GIVEN INSTRUCTION
Only the lines from the start of the material through the line containing "so.rotation_euler = S.to_track_quat('Z', 'Y').to_euler()" are to be extracted, exactly as they appear.

DATA
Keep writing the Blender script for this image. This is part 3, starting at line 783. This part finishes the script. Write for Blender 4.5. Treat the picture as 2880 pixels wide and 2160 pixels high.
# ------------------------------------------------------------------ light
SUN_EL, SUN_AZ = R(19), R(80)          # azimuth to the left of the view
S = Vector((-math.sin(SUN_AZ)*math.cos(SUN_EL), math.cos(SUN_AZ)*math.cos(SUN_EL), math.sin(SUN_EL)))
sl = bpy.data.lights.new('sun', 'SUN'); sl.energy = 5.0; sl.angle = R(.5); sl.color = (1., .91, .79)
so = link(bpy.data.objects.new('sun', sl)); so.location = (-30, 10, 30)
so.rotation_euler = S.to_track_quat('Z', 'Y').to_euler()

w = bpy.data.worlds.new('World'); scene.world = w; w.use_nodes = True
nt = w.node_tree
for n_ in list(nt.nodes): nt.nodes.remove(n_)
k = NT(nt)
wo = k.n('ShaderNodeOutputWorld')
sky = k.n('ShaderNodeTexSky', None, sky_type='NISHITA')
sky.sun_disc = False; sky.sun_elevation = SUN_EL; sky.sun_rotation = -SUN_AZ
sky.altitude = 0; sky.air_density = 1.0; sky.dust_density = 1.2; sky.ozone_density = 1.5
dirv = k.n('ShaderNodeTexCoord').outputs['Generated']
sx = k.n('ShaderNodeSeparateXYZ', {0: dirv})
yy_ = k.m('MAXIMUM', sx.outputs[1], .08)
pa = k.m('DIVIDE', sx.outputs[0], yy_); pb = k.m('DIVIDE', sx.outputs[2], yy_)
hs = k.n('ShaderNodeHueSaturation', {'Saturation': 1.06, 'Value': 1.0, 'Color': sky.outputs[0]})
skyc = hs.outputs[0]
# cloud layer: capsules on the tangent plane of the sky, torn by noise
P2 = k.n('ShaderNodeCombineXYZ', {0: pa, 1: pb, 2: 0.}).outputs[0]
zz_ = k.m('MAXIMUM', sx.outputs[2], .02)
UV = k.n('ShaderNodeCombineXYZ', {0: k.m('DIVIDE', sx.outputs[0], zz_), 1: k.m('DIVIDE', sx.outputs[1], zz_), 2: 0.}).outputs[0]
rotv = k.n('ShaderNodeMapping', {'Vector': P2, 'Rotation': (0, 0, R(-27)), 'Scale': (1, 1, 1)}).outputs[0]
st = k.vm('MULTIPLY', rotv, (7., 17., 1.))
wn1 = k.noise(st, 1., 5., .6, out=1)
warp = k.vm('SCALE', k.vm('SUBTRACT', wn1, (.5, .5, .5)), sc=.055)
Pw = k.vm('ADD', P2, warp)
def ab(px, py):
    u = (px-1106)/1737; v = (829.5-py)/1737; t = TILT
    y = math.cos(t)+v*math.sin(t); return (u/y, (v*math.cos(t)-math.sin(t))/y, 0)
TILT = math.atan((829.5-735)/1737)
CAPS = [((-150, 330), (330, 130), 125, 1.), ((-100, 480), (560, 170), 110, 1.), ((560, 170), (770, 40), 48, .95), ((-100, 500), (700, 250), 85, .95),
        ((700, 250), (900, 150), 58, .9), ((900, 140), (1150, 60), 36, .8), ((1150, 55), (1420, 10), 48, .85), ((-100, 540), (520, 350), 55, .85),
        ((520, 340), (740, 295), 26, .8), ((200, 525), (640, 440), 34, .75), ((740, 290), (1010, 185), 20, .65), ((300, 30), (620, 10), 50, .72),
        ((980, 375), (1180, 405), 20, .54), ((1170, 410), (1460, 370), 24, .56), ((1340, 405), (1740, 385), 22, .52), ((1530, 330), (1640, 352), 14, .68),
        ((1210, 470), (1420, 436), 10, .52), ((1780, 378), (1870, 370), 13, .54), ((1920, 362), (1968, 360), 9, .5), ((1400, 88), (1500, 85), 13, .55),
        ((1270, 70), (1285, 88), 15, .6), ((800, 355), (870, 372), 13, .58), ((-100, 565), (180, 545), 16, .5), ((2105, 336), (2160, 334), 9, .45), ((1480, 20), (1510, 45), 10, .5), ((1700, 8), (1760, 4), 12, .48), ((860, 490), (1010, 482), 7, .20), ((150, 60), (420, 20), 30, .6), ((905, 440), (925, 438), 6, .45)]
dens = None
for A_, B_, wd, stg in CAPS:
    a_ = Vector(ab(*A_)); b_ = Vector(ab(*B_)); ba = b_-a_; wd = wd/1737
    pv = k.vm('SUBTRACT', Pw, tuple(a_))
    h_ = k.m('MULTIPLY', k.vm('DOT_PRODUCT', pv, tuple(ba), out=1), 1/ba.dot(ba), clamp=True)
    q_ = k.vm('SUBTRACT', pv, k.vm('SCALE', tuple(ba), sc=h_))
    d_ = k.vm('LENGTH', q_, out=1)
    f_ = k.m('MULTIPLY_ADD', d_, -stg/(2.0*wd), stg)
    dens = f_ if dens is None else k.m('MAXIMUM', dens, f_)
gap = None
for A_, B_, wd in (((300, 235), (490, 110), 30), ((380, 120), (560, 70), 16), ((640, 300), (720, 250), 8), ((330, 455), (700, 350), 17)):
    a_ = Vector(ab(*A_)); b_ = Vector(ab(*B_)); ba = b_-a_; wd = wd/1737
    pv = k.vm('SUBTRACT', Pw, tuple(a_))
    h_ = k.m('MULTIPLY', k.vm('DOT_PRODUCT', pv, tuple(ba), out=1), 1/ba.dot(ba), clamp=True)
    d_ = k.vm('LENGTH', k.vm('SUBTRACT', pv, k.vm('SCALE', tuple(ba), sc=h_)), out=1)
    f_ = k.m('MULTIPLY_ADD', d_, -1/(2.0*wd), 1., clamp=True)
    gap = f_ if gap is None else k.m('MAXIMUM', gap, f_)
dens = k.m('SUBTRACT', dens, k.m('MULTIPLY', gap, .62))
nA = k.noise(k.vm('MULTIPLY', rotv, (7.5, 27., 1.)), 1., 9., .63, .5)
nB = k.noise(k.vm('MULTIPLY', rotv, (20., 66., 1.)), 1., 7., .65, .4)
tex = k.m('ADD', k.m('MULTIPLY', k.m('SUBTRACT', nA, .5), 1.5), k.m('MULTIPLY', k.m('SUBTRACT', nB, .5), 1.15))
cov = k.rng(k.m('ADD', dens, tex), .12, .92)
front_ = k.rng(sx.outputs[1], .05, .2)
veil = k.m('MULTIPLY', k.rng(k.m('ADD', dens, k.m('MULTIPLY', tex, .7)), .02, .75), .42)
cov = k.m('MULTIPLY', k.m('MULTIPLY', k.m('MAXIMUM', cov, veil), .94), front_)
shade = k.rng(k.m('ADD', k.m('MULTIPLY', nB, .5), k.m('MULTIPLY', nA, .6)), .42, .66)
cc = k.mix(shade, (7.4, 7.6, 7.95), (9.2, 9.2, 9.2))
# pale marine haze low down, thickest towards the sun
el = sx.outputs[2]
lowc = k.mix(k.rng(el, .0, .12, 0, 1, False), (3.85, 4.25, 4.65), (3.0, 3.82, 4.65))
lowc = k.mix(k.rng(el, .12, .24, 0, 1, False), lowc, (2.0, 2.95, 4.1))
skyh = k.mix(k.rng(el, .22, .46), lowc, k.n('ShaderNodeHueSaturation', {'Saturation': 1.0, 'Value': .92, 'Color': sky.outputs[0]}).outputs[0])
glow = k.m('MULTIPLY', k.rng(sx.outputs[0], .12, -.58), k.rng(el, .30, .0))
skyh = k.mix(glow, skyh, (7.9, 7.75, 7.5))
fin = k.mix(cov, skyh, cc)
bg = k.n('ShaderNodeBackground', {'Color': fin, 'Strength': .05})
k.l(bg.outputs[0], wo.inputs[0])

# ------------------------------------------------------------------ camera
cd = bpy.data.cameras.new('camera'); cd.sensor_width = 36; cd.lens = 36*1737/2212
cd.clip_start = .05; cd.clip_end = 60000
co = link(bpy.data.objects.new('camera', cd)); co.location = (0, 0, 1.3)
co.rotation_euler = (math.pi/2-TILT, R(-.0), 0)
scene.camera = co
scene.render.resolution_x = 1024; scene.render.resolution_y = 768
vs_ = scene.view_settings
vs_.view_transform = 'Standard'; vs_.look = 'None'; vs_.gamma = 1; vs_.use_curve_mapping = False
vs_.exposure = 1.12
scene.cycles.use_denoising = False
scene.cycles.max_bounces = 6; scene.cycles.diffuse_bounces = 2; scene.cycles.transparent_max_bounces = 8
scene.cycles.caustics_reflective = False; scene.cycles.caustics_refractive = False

EXPECTED ANSWER
Keep writing the Blender script for this image. This is part 3, starting at line 783. This part finishes the script. Write for Blender 4.5. Treat the picture as 2880 pixels wide and 2160 pixels high.
# ------------------------------------------------------------------ light
SUN_EL, SUN_AZ = R(19), R(80)          # azimuth to the left of the view
S = Vector((-math.sin(SUN_AZ)*math.cos(SUN_EL), math.cos(SUN_AZ)*math.cos(SUN_EL), math.sin(SUN_EL)))
sl = bpy.data.lights.new('sun', 'SUN'); sl.energy = 5.0; sl.angle = R(.5); sl.color = (1., .91, .79)
so = link(bpy.data.objects.new('sun', sl)); so.location = (-30, 10, 30)
so.rotation_euler = S.to_track_quat('Z', 'Y').to_euler()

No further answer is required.